_Goal of the exercise:_ Collect every line that includes the string "Python".

• • • • •

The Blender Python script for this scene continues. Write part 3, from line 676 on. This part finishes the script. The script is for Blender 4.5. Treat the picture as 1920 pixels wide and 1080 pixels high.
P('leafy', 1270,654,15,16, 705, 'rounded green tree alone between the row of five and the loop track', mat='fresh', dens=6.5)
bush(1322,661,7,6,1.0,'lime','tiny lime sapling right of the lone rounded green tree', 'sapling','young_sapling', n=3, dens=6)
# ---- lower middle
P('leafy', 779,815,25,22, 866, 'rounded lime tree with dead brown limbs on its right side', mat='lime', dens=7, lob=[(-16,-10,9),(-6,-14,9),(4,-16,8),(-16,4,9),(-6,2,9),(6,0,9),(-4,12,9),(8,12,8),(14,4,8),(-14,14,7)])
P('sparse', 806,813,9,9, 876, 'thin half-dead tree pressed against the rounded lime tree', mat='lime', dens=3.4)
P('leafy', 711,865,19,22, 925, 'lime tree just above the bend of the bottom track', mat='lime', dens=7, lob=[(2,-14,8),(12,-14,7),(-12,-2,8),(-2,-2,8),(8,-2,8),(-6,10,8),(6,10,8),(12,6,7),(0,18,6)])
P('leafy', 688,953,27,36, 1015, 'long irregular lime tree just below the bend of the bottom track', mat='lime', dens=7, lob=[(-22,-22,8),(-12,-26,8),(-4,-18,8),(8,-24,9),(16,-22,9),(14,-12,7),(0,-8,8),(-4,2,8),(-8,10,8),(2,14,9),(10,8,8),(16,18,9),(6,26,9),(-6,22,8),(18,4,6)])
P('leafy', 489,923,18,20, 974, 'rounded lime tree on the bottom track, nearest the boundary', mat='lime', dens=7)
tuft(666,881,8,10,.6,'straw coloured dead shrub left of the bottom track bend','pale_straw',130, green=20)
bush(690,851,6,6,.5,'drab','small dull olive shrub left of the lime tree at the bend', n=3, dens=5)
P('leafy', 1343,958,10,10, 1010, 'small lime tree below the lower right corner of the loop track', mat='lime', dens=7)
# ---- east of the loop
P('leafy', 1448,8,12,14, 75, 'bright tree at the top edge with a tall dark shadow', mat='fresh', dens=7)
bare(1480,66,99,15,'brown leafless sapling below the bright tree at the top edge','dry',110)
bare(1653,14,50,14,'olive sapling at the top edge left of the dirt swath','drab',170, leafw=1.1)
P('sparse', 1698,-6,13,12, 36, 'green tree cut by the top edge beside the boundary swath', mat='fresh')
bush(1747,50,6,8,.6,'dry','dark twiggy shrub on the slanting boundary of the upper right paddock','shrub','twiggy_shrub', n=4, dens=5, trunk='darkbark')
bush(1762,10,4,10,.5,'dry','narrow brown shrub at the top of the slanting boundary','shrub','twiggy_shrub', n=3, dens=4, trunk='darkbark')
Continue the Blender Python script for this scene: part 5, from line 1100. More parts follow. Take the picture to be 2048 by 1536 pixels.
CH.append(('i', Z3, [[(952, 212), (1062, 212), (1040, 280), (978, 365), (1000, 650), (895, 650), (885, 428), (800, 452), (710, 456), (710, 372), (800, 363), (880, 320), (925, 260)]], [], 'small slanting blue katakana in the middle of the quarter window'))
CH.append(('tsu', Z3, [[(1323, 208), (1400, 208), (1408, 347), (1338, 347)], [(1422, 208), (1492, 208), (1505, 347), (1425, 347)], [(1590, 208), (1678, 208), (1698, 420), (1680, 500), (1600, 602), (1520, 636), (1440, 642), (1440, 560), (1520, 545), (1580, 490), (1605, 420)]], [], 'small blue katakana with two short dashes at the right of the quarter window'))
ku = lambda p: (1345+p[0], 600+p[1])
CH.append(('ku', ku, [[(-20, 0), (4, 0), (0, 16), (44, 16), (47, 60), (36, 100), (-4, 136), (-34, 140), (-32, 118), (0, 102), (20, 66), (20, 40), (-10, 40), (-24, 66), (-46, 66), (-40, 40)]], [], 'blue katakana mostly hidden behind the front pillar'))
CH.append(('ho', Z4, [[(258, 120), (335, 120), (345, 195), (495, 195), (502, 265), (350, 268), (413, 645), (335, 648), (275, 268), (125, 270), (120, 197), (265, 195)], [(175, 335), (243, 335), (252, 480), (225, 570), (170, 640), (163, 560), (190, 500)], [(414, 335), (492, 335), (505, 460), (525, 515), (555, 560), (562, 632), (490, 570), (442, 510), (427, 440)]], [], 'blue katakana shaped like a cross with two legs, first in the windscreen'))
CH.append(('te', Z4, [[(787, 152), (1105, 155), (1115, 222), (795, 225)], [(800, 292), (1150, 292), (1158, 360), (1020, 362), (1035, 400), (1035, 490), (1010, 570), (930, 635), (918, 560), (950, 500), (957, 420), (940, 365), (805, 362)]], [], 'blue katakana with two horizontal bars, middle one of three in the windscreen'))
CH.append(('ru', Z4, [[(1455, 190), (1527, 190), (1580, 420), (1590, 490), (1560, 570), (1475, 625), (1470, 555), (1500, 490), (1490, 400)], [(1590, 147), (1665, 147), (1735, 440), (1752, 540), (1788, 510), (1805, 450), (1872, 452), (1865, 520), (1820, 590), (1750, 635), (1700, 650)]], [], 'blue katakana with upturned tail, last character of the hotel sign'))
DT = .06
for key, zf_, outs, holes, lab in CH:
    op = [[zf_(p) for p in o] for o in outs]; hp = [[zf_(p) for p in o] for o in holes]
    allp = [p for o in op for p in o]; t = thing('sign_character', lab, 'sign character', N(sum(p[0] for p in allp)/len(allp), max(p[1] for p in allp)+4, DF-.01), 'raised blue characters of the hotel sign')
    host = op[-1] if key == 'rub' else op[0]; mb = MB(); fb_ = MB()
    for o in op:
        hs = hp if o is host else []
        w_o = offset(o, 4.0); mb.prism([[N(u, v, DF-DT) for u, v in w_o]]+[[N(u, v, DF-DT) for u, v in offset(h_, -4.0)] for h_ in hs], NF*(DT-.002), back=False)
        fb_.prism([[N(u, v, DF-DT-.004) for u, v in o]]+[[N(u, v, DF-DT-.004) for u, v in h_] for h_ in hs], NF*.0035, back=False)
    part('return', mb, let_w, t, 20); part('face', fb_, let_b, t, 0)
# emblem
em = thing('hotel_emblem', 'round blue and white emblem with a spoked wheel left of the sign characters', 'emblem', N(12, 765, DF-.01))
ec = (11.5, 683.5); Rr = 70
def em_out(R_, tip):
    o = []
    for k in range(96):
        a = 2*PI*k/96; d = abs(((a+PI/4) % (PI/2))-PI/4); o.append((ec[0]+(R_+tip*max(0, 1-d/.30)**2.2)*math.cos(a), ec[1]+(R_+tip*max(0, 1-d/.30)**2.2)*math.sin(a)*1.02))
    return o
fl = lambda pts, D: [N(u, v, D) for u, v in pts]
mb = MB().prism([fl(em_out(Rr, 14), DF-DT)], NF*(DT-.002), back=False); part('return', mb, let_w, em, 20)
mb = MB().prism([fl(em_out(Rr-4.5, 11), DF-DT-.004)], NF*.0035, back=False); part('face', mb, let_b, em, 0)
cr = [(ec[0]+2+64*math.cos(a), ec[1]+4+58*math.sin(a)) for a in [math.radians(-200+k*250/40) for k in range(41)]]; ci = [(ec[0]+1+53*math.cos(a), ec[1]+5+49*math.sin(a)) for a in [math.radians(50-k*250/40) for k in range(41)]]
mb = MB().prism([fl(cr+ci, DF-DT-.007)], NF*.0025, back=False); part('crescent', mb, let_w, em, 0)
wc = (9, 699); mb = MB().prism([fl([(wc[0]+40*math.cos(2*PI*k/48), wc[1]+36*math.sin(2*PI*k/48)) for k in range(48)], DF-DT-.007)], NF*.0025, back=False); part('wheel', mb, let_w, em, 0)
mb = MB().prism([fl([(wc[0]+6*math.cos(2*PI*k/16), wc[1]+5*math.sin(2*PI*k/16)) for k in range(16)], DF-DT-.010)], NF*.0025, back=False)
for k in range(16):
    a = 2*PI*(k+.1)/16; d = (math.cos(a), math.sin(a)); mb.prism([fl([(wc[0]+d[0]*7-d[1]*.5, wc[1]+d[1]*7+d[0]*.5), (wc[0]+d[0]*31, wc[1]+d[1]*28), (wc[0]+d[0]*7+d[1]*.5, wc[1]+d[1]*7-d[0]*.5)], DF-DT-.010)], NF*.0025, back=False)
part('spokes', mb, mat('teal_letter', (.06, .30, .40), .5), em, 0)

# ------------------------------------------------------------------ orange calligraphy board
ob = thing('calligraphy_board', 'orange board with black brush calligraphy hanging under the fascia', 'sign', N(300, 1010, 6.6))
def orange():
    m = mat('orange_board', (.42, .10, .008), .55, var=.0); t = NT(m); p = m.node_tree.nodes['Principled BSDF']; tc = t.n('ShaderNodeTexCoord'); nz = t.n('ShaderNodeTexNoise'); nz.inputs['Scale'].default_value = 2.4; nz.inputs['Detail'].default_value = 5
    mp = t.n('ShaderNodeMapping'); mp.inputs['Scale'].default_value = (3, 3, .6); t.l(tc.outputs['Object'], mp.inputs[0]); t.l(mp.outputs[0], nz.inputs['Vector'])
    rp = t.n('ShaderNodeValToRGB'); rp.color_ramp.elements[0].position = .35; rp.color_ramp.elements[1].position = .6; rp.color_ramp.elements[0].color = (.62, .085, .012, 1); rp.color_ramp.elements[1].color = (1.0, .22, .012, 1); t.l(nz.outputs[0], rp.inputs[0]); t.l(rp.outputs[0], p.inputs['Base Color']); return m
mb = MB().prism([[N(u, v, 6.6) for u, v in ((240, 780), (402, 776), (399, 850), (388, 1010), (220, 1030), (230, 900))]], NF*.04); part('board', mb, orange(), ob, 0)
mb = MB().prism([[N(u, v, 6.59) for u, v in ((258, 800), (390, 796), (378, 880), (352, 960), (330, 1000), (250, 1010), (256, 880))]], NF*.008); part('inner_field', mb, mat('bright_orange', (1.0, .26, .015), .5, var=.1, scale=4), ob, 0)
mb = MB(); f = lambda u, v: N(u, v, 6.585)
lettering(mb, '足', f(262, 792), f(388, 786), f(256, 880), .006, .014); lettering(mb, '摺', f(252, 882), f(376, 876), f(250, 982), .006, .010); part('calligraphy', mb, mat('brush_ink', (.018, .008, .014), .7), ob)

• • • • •

_Solution to this problem:_
The Blender Python script for this scene continues. Write part 3, from line 676 on. This part finishes the script. The script is for Blender 4.5. Treat the picture as 1920 pixels wide and 1080 pixels high.
Continue the Blender Python script for this scene: part 5, from line 1100. More parts follow. Take the picture to be 2048 by 1536 pixels.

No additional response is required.